Reviews

Anthems: Culture Clash in the District

Richard Montoya as The Writerin Anthems(Photo: Scott Suchman)
Richard Montoya as The Writer
in Anthems
(Photo: Scott Suchman)

There’s a panda out there. At least we think it’s Tian Tian — or is it a panda-masked man decked out in black jacket and white slacks? Seated on a riser at Arena Stage’s Kreeger Theater in Washington, D.C., hunched over, and puffing away — a Rodinesque, chain-smoking cigarette-flicker — Panda Guy has a bunch of things to bitch about, including the local mayoralty contest and his own GS-10 government salary ranking. “All the reptiles are GS-15s and above,” he rails, then waits for the double-entendre to register. (“It’s working its way around the balcony.”) He also objects to conditions at the National Zoo — the fact that he has to “make a baby” with 300 gawkers on hand. And he bemoans the watchful federal eye. (“Stay with me — we’re about to lose our funding.”)

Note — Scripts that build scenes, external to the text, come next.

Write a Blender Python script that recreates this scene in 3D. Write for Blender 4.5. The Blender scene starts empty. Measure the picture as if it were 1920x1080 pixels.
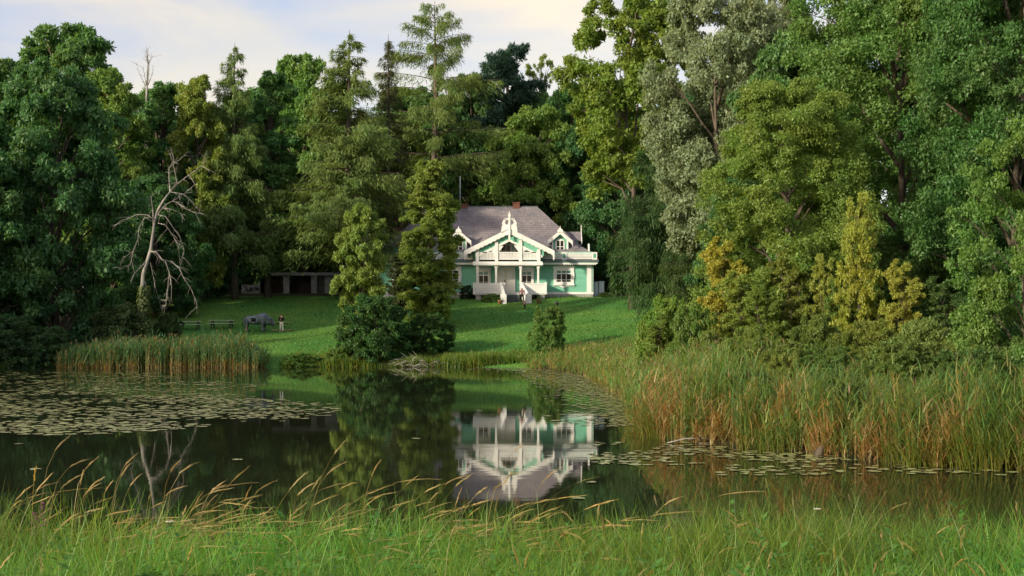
import bpy, bmesh, math
import numpy as np
from mathutils import Vector, Matrix

S = bpy.context.scene
COL = S.collection
R_ = math.radians
F = 2667.0            # focal length in pixels of a 1920 px wide picture
HZ = 595.0            # row of the horizon in that picture
CAMZ = 4.0            # eye height above the pond

# ------------------------------------------------------------------ camera
cam_d = bpy.data.cameras.new('camera'); cam = bpy.data.objects.new('camera', cam_d); COL.objects.link(cam)
cam.location = (0, 0, CAMZ); cam.rotation_euler = (math.pi/2, 0, 0)
cam_d.sensor_width = 36; cam_d.lens = F*36/1920; cam_d.shift_y = (HZ-540)/1920
cam_d.clip_end = 3000; S.camera = cam

# ------------------------------------------------------------------ sky and sun
SUN_EL = 18.0
SUN_AZ = (-0.775, -0.63)          # horizontal direction towards the sun: left and behind the camera
SUN_STRENGTH = 3.3
w = bpy.data.worlds.new('World'); S.world = w; w.use_nodes = True
nt = w.node_tree; nt.nodes.clear()
def N(t, typ, **kw):
    n = t.nodes.new(typ)
    for k, v in kw.items(): setattr(n, k, v)
    return n
out = N(nt, 'ShaderNodeOutputWorld'); bg = N(nt, 'ShaderNodeBackground'); bg.inputs[1].default_value = 0.1
sky = N(nt, 'ShaderNodeTexSky', sky_type='NISHITA', sun_disc=False)
sky.sun_elevation = R_(SUN_EL); sky.sun_rotation = math.atan2(SUN_AZ[0], SUN_AZ[1])
sky.air_density = 1.0; sky.dust_density = 1.2
tc = N(nt, 'ShaderNodeTexCoord'); mp = N(nt, 'ShaderNodeMapping'); mp.inputs['Scale'].default_value = (1.0, 1.0, 4.2)
mp.inputs['Rotation'].default_value = (0.10, 0.06, 0)
nz = N(nt, 'ShaderNodeTexNoise'); nz.inputs['Scale'].default_value = 3.6; nz.inputs['Detail'].default_value = 5; nz.inputs['Roughness'].default_value = 0.52
nz.inputs['Distortion'].default_value = 0.5
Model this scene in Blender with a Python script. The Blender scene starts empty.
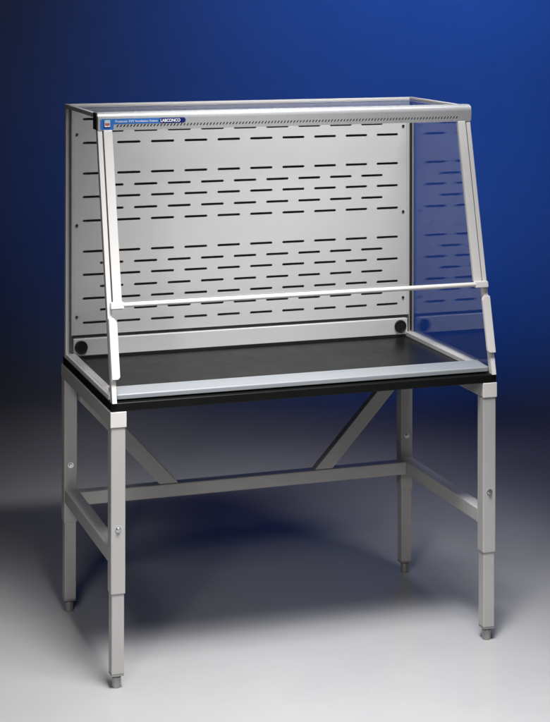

Anthems: Culture Clash in the District is 90 intermissionless minutes of insights into the staccato rhythms of the nation’s capital as observed — in a show that clearly is updated regularly — by Culture Clash, the madcap yet worldly wise Los Angeles-based theatrical trio of which two members, Richard Montoya and Ric Salinas, are present here.

It’s been hard to miss this Latino troupe (its third member is Herbert Siguenza) since it sprouted in 1984. The guys, joined by an acting ensemble, seem to have been everywhere: movies, public broadcasting, network and cable TV variety shows, campuses, comedy nightclubs, even within the pages of a book. They’ve been at Arena before, skewering Miami’s diversity in Radio Mambo; next spring, they’ll be taking on L.A.’s own Chavez Ravine sector. For now, in the aftermath of September 11, they’ve turned their sights on Washington — one of the focal points of last year’s horror — to uncover the irony and humor of this multiracial, multiethnic, multipurpose burg.

Culture Clash fits wonderfully into the vision of Arena’s artistic director, Molly Smith. During her half-decade tenure, Smith has demonstrated in her show selections a keen cognizance of the demographics at play in the District of Columbia. This season certainly underscores that: It includes August Wilson’s Ma Rainey’s Black Bottom, Wendy Wasserstein’s politically charged An American Daughter, and the Fats Waller musical Ain’t Misbehavin’, along with works of Molière and Lanford Wilson and a rare Arena staging of a musical, Rodgers and Hammerstein’s South Pacific.

It’s evident from audiences reaction that the season opener is hitting home. Anthems is as timely as its passing references to the Al Qaeda arrests near Buffalo and the deaths of Lionel Hampton and Baltimore football hero Johnny Unitas and as universal as its hushed, ever-so compassionate focus on the microcosmic impact on one family of the attack on the Pentagon. Montoya’s quest for anthems begins with his encounter with a grief counselor at LAX shortly after the events of September 11, 2001. This professional, casting his eyes both on the city and the trauma, extols the virtues of the District, urging the chronicler to view its music as “continuous, not chaotic.”

(l-r) Bill Grimmette, Ricardo Salinas, Shona Tucker, and Richard Montoya in Anthems
(Photo: Scott Suchman)
(l-r) Bill Grimmette, Ricardo Salinas,
Shona Tucker, and Richard Montoya in Anthems
(Photo: Scott Suchman)

Acted out by the nine chameleons in the cast (including Montoya and Salinas), the show embraces a Jordanian cabbie, a local electric company worker, postal employees, patrons of a fundraising event at the zoo, a newly-arrived Salvadorian waiter who’s struck by the populace he encounters (“Where are the gringos?”), and even the
much-beloved former parking lot attendant at Arena Stage. As strobes flash, the locales fly by — from a Washington Metro station to the Lincoln Memorial to the multicultural inner city neighborhoods and on to the reception-free Southwest, where cell phones frustratingly slip into silence. And we slip back into history, we brush against musical personalities inexorably linked to Washington, from Marian Anderson and Billie Holiday to Sweet Honey in the Rock and the tragic Eva Cassidy.

Ultimately, there is rhythm and meaning to be found within Culture Clash’s cacophony. As for the city’s anthem, it is, as the grief counselor says, one of continuity dappled with change. Jarring though it may be at one moment or another, there is a comfort in that constant frenzy. Washingtonians know this — and if Anthems: Culture Clash in the District is destined to have an extended life, others are about to discover it.